| WORK TO DO |
Search the listing below for the word "this" and copy each line that holds it.
------
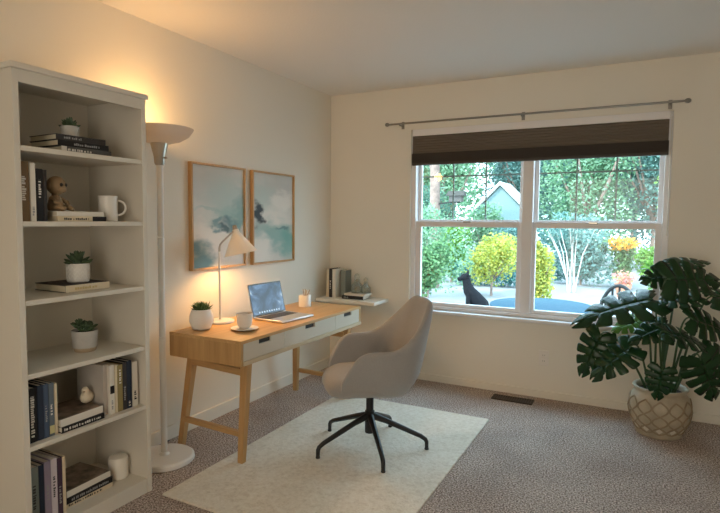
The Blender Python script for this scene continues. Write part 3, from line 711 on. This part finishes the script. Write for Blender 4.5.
# ------------------------------------------------------------------ office chair
RZ = .0125
ch = thing('office_chair', 'grey upholstered bucket office chair on black swivel legs', 'chair', (1.13, -1.45, RZ), math.radians(220))
def shell():
    n = 40; vs = []; fs = []; prof = 10
    for i in range(n + 1):
        t = -1 + 2 * i / n; at_ = abs(t); sg = 1 if t >= 0 else -1
        # plan path: arms straight, rounded back
        if at_ > .52:
            k = (at_ - .52) / .48; x = -.09 + k * .30; y = sg * (.245 - .006 * k * k - .012 * k); nx, ny = 0.06, sg * 1.0
        else:
            a = at_ / .52 * PI / 2; x = -.09 - .155 * math.cos(a) ** .8; y = sg * .245 * math.sin(a) ** .75; nx, ny = -math.cos(a), sg * math.sin(a)
        l = math.hypot(nx, ny); nx /= l; ny /= l
        back = max(0, 1 - at_ / .60); back = back * back * (3 - 2 * back); back = min(1, back * 1.25)
        arm = max(0, (at_ - .52) / .48)
        top = .625 - .17 * max(0, (arm - .45) / .55) ** 2.6 + .25 * back
        bot = .335 + .012 * arm
        th = .052 * (1 - .25 * arm)
        H_ = top - bot
        for j in range(prof * 2):
            if j < prof:  # outside upwards
                f = j / (prof - 1); off = th / 2
            else:
                f = 1 - (j - prof) / (prof - 1); off = -th / 2
            zz = bot + H_ * f
            rnd = 1.0
            if f > .9: rnd = .55
            tuck = -.10 * (1 - min(1, (zz - bot) / .16)) ** 2      # lower edge tucks in
            flare = .035 * max(0, (zz - .45)) / .12 * (1 - back) * .5
            lean = .20 * max(0, zz - .45) * back
            o_ = off * rnd + tuck + flare
            zc = zz - (.012 if (f > .9 and False) else 0)
            vs.append((x + nx * o_ - lean, y + ny * o_ * (1 if back < .99 else 1), zc))
    P = prof * 2
    for i in range(n):
        for j in range(P):
            j2 = (j + 1) % P; fs.append((i * P + j, i * P + j2, (i + 1) * P + j2, (i + 1) * P + j))
    fs.append(tuple(range(P))); fs.append(tuple(n * P + P - 1 - k for k in range(P)))
    return MB().add(vs, fs)
shell().build('bucket_shell', M['fabric'], ch, sub=1, angle=80)
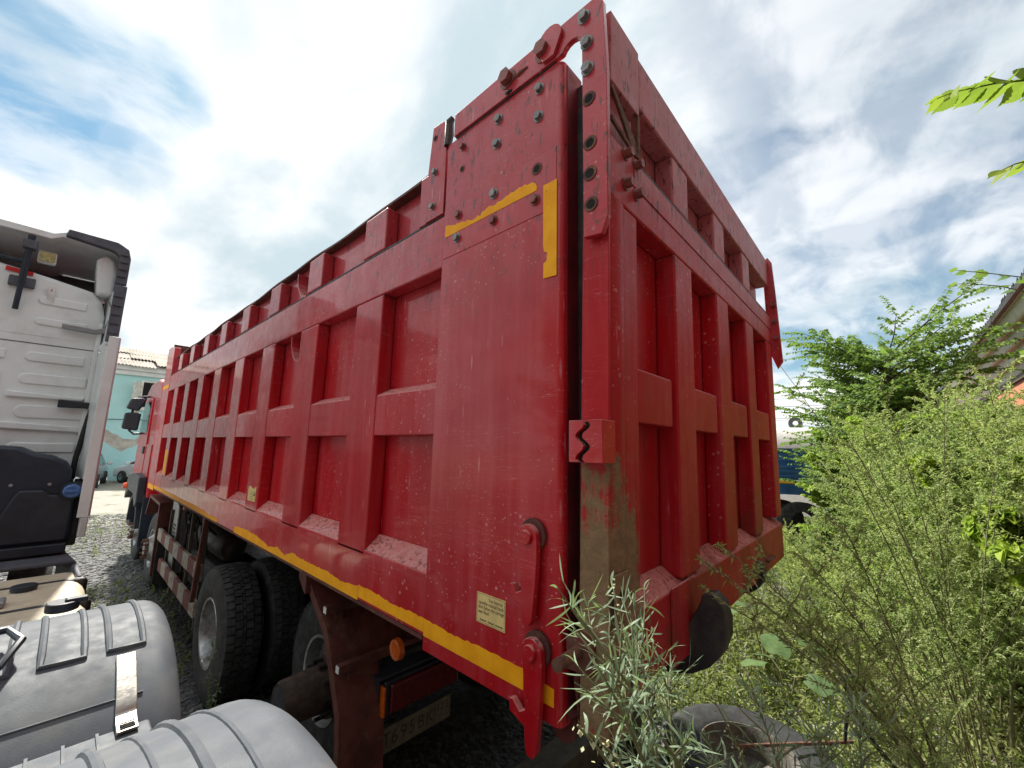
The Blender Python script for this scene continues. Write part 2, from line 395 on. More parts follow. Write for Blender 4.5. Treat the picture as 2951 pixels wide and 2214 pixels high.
# ---------------------------------------------------------------- mesh helpers
class MB:
    def __init__(s): s.v = []; s.f = []
    def add(s, vs, fs):
        k = len(s.v); s.v += [tuple(p) for p in vs]; s.f += [tuple(i+k for i in f) for f in fs]; return s
    def box(s, x0, x1, y0, y1, z0, z1):
        return s.add([(x0,y0,z0),(x1,y0,z0),(x1,y1,z0),(x0,y1,z0),(x0,y0,z1),(x1,y0,z1),(x1,y1,z1),(x0,y1,z1)],
              [(0,3,2,1),(4,5,6,7),(0,1,5,4),(1,2,6,5),(2,3,7,6),(3,0,4,7)])
    def prism(s, poly, axis, a, b):
        """poly: 2D outline; axis x: (y,z), y: (x,z), z: (x,y)"""
        def P(u, v, w): return {'x': (w,u,v), 'y': (u,w,v), 'z': (u,v,w)}[axis]
        n = len(poly)
        vs = [P(u,v,a) for u,v in poly] + [P(u,v,b) for u,v in poly]
        return s.add(vs, [tuple(range(n))[::-1], tuple(range(n,2*n))] + [(i,(i+1)%n,n+(i+1)%n,n+i) for i in range(n)])
    def tube(s, pts, r, n=8, cap=True):
        pts = [Vector(p) for p in pts]; k0 = len(s.v); m = len(pts)
        rs = r if isinstance(r, (list, tuple)) else [r]*m
        ref = None
        for i, p in enumerate(pts):
            d = (pts[min(i+1,m-1)] - pts[max(i-1,0)]).normalized()
            if ref is None: ref = d.orthogonal().normalized()
            a = (ref - d*ref.dot(d)); a = a.normalized() if a.length > 1e-6 else d.orthogonal().normalized()
            ref = a; b = d.cross(a)
            for j in range(n):
                q = p + (a*math.cos(2*PI*j/n) + b*math.sin(2*PI*j/n))*rs[i]; s.v.append(tuple(q))
        for i in range(m-1):
            for j in range(n):
                s.f.append((k0+i*n+j, k0+i*n+(j+1)%n, k0+(i+1)*n+(j+1)%n, k0+(i+1)*n+j))
        if cap:
            s.f.append(tuple(k0+j for j in range(n))[::-1]); s.f.append(tuple(k0+(m-1)*n+j for j in range(n)))
        return s
    def lathe(s, prof, center, axis='x', n=32, closed=False, a0=0, a1=2*PI):
        """prof: list of (t, r) along axis"""
        k0 = len(s.v); full = abs(a1-a0-2*PI) < 1e-6; nn = n if full else n+1
        for t_, r in prof:
            for j in range(nn):
                a = a0+(a1-a0)*j/n; c, d = math.cos(a)*r, math.sin(a)*r
                q = {'x': (t_, c, d), 'y': (c, t_, d), 'z': (c, d, t_)}[axis]
                s.v.append((center[0]+q[0], center[1]+q[1], center[2]+q[2]))
        m = len(prof)
        for i in range(m if closed else m-1):
            i2 = (i+1) % m
            for j in range(n):
                j2 = (j+1) % nn
                s.f.append((k0+i*nn+j, k0+i*nn+j2, k0+i2*nn+j2, k0+i2*nn+j))
        return s
    def cyl(s, c, r, h, axis='x', n=16):
        return s.lathe([(0,1e-4),(0,r),(h,r),(h,1e-4)], c, axis, n)
    def hexa(s, c, r, h, axis='x'):
        return s.lathe([(0,1e-4),(0,r),(h*.85,r),(h,r*.82),(h,1e-4)], c, axis, 6)
    def map(s, fn): s.v = [tuple(fn(*p)) for p in s.v]; return s

BASE = {}
def mesh_from(name, mb, mat, off, smooth=True):
    me = bpy.data.meshes.new(name)
    me.from_pydata([(p[0]-off[0], p[1]-off[1], p[2]-off[2]) for p in mb.v], [], mb.f)
    bm = bmesh.new(); bm.from_mesh(me); bmesh.ops.recalc_face_normals(bm, faces=bm.faces); bm.to_mesh(me); bm.free()
    me.materials.append(M(mat) if isinstance(mat, str) else mat)
    if smooth: me.polygons.foreach_set('use_smooth', [True]*len(me.polygons))
    return me
def obj(name, mb, mat, parent=None, bev=0.0, seg=2, smooth=None, label=None, kind=None, ang=40):
    off = BASE.get(parent.name, (0,0,0)) if parent else (0,0,0)
    sm = bool(bev) if smooth is None else smooth
    me = mesh_from(name, mb, mat, off, sm)
    o = bpy.data.objects.new(name, me); COL.objects.link(o)
    if parent: o.parent = parent; BASE[o.name] = off
    if bev:
        md = o.modifiers.new('bevel', 'BEVEL'); md.width = bev; md.segments = seg; md.limit_method = 'ANGLE'
        md.angle_limit = math.radians(ang); md.harden_normals = True
    elif sm:
        try: me.set_sharp_from_angle(angle=math.radians(ang))
        except Exception: pass
    if label: o['label'] = label
    if kind: o['kind'] = kind
    return o
def thing(name, label, cat, loc=(0,0,0), group=None):
    o = bpy.data.objects.new(name, None); COL.objects.link(o); o.location = loc
    o.empty_display_size = .2
    o['label'] = label; o['category'] = cat
    if group: o['group'] = group
    BASE[o.name] = tuple(loc); return o
def tag(o, label, cat, group=None):
    o['label'] = label; o['category'] = cat
    if group: o['group'] = group
    return o
def dup(o, dloc, parent=None):
    c = o.copy(); COL.objects.link(c)
    c.location = Vector(o.location) + Vector(dloc)
    if parent is not None: c.parent = parent
    BASE[c.name] = BASE.get(o.name, (0,0,0))
    return c
def text_part(name, s, size, mat, parent, right, up, at, extrude=.0006, align='LEFT', shear=0, spacing=1.0, xs=1.0):
    cu = bpy.data.curves.new(name, 'FONT'); cu.body = s; cu.size = size; cu.extrude = extrude
    cu.align_x = align; cu.shear = shear; cu.space_character = spacing; cu.resolution_u = 3
    tmp = bpy.data.objects.new(name, cu); COL.objects.link(tmp)
    dg = bpy.context.evaluated_depsgraph_get()
    me = bpy.data.meshes.new_from_object(tmp.evaluated_get(dg)); bpy.data.objects.remove(tmp)
    r = Vector(right).normalized(); u = Vector(up).normalized(); n = r.cross(u)
    off = Vector(BASE.get(parent.name, (0,0,0))); at = Vector(at)
    for v in me.vertices:
        c = v.co; v.co = at - off + r*c.x*xs + u*c.y + n*c.z
    me.materials.clear(); me.materials.append(M(mat)); me.name = name
    o = bpy.data.objects.new(name, me); COL.objects.link(o); o.parent = parent; BASE[o.name] = tuple(off)
    return o
def fast_mesh(name, V, F, mats, midx=None, smooth=False):
    """V (n,3) array, F list of (m,k) int arrays with k=3 or 4"""
    me = bpy.data.meshes.new(name)
    F = [np.asarray(f) for f in F if len(f)]
    loops = np.concatenate([f.ravel() for f in F]); tot = np.concatenate([np.full(len(f), f.shape[1]) for f in F])
    me.vertices.add(len(V)); me.vertices.foreach_set('co', np.asarray(V, dtype=np.float32).ravel())
    me.loops.add(len(loops)); me.loops.foreach_set('vertex_index', loops.astype(np.int32))
    start = np.concatenate([[0], np.cumsum(tot)[:-1]])
    me.polygons.add(len(tot)); me.polygons.foreach_set('loop_start', start.astype(np.int32))
    try: me.polygons.foreach_set('loop_total', tot.astype(np.int32))
    except Exception: pass
    for m in mats: me.materials.append(M(m))
    if midx is not None: me.polygons.foreach_set('material_index', np.asarray(midx, dtype=np.int32))
    me.update(calc_edges=True); me.validate()
    if smooth: me.polygons.foreach_set('use_smooth', [True]*len(me.polygons))
    return me

# ================================================================ GROUND
g = MB()
def gz(x, y):
    return .035*math.sin(x*1.3+y*.7)*math.cos(y*.9-x*.4) if abs(x) < 30 and abs(y) < 60 else 0
xs = [-600,-200,-60,-20]+[-10+.5*i for i in range(61)]+[30,60,200,600]
ys = [-600,-200,-60,-20]+[-10+.5*i for i in range(91)]+[50,80,200,600]
nx = len(xs)
g.v = [(x, y, gz(x,y)) for y in ys for x in xs]
g.f = [(j*nx+i, j*nx+i+1, (j+1)*nx+i+1, (j+1)*nx+i) for j in range(len(ys)-1) for i in range(nx-1)]
obj('ground', g, 'gravel_ground', kind='structure', smooth=True)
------
| SOLVED PROBLEM |
The Blender Python script for this scene continues. Write part 3, from line 711 on. This part finishes the script. Write for Blender 4.5.
The Blender Python script for this scene continues. Write part 2, from line 395 on. More parts follow. Write for Blender 4.5. Treat the picture as 2951 pixels wide and 2214 pixels high.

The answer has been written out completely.